Chaos, Rechthaberei, Egoismus, Klüngelwirtschaft hatte das Land in den letzten Monaten wirklich genug. Es wäre für die Stimmung heilsam, wenn nach der Reihe schwarz-gelber Flops (die neuerliche Wahl Köhlers war ja nur einer davon) nun endlich mal ein paar Erfolge kämen. Dabei ist es weniger wichtig, ob sich der neue Bundespräsident oder die Präsidentin nun als in der allgemeinen Parteien- Konsensmaschine rund und kantenfrei geschmirgelte, eloquente Persönlichkeit präsentieren wird, oder ob da einer kommt, der durchaus eckig sein darf, aber mit eigenem, herausragendem und anerkannten Profil ausgestattet. So viel Herz wie Köhler dürfte er/sie schon haben, gerne auch Versöhnendes wie Johannes Rau, oder etwas vom Sinn für das Ganze wie Richard von Weizsäcker. Dazwischen aber ist alles offen.

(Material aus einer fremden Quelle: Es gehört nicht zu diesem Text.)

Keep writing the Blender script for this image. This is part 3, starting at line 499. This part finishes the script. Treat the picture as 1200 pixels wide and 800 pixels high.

In jedem Fall müssen die Deutschen von Angela Merkel und Guido Westerwelle nebst Horst Seehofer erwarten, dass ihnen ein Mitbürger vorgestellt wird, der Aufbruch signalisiert und nicht neuerlich Einigung auf den kleinsten gemeinsamen Nenner. Dilettantismus haben die Wähler seit dem vergangenen Herbst genug erlebt. Sie haben einen Anspruch darauf, dass die Krise im Bellevue zur Katharsis wird, zum Auslöser eines Reinigungsprozesses. Gelingt der Bundesregierung ein solcher Wurf nicht, sollten sich die Deutschen darauf vorbereiten, dass nicht nur im Juni ein neuer Präsident gewählt wird, sondern später im Jahr auch ein neues Parlament.